Parents and physicians often ask me for guidance on how to treat non-disabled siblings. I offer this set of guidelines for them, based on research in The Normal One:

HOME FOR THE HOLIDAYS: A SIBLING SURVIVAL GUIDE
  • Don't expect miracles. Forget about finding magic solutions to sibling problems that have plagued you for years. Despite everybody's best intentions, family dynamics tend to surface even when everybody is grown up-particularly at the holidays, when more togetherness than usual is the norm. Rivalry, buried resentments, shame and guilt are as predictable as the strains of "Jingle Bells" If you don't arrive with fantasies of harmony restored, you won't be disappointed by business as usual.

  • Set limits. Don't pick a fight with your problem sib, but don't cave in either. If your brother gets obnoxiously drunk or your sister makes a scene and your parents do nothing to intervene, say calmly but politely that if it doesn't stop you will leave. And do it-even a walk around the block can make your point and clear your head.

  • Give yourself permission to limit your contact by making only a brief appearance if your sibling is ruining your holiday with truly outrageous behavior. One women who used to go into a depression after spending a week with her family and borderline brother now goes home for only three days, and builds in time alone at the local bookstore for relief.

  • Try to be an observer rather than just a participant in interactions with your sibling. This role will help you keep your temper and get some perspective. You've been living with this situation all your life-now look at it.

  • Accept your reluctance.

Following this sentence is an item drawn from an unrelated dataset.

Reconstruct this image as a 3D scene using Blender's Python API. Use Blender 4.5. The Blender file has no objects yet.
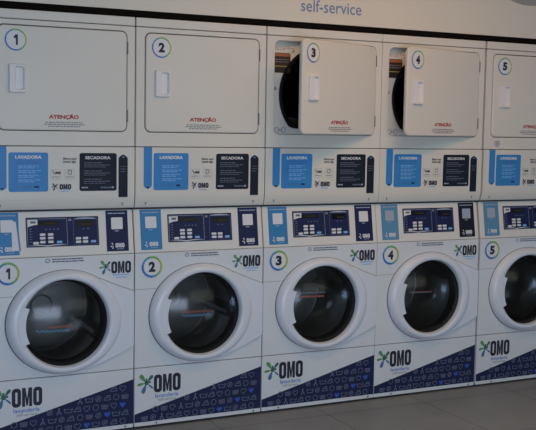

It's ok to dread these occasions or be disappointed that your sibling isn't your best friend and never was. Remind yourself that you don't live with him or her any more.

  • Bring along reinforcements. Friends and spouses are invaluable aids for enduring holidays when family members are estranged. They help you keep some healthy distance and your sense of humor. If they can't be there in person, call them.

  • Remember you don't have to go if you're really miserable--you're a grownup; one woman lost sleep worrying about whether she'll be obligated to spend holidays with her sister after her mother dies, and her mother's in perfect health. Don't let guilt and obligation destroy your joy.

Do's and Don'ts for Parents of Children With and Without Disabilities

Here are some basic things you can do to insure that all your children get their emotional needs met:
  • Ignorance is not bliss. Tell your non-disabled child clearly and repeatedly what's wrong with a sibling. To know the truth is always a relief because it dispels the universal fear that the disability is catching. Tell your child, "What happened to your brother/sister can't happen to you-he/she was born that way." Avoid saying "Your brother/sister is special," because your child will think he or she is not special.

  • Allow your non-disabled child to express negative feelings about a disabled sibling even if you are upset by these feelings. Don't require them always to "understand"-they're children.

  • Don't expect them to share your feelings or degree of involvement with disabled siblings-being a sibling is different from being a parent.

  • Do not assume your non-disabled child needs you less than your disabled one. Set aside time exclusively for the non-disabled one, and let him or her be the center of attention regularly. Give them permission not always to include the disabled sibling-let them have their own friends, own activities, own moments to shine.

  • Make sure to praise your non-disabled child's intellectual and other achievements. Automatically including or compensating the disabled one makes non-disabled children feel that what they do isn't important in its own right.

  • Don't assume the non-disabled sibling must be the disabled one's caretaker after your death. Discuss future plans openly, and get legal assistance to avoid burdening your child for life.

  • Think about the impact of your relationships with your own siblings and how your parents dealt with them and you. Acknowledge your own negative feelings and fantasies about having a disabled child-these are normal and universal. Doing so will help you understand your non-disabled child's emotions. And you don't have to do this alone-counseling can help both you and your children.

  • Practice self-awareness and encourage it in all your children. This is one of the greatest gifts a parent can bestow, and gives them a model that will last a lifetime.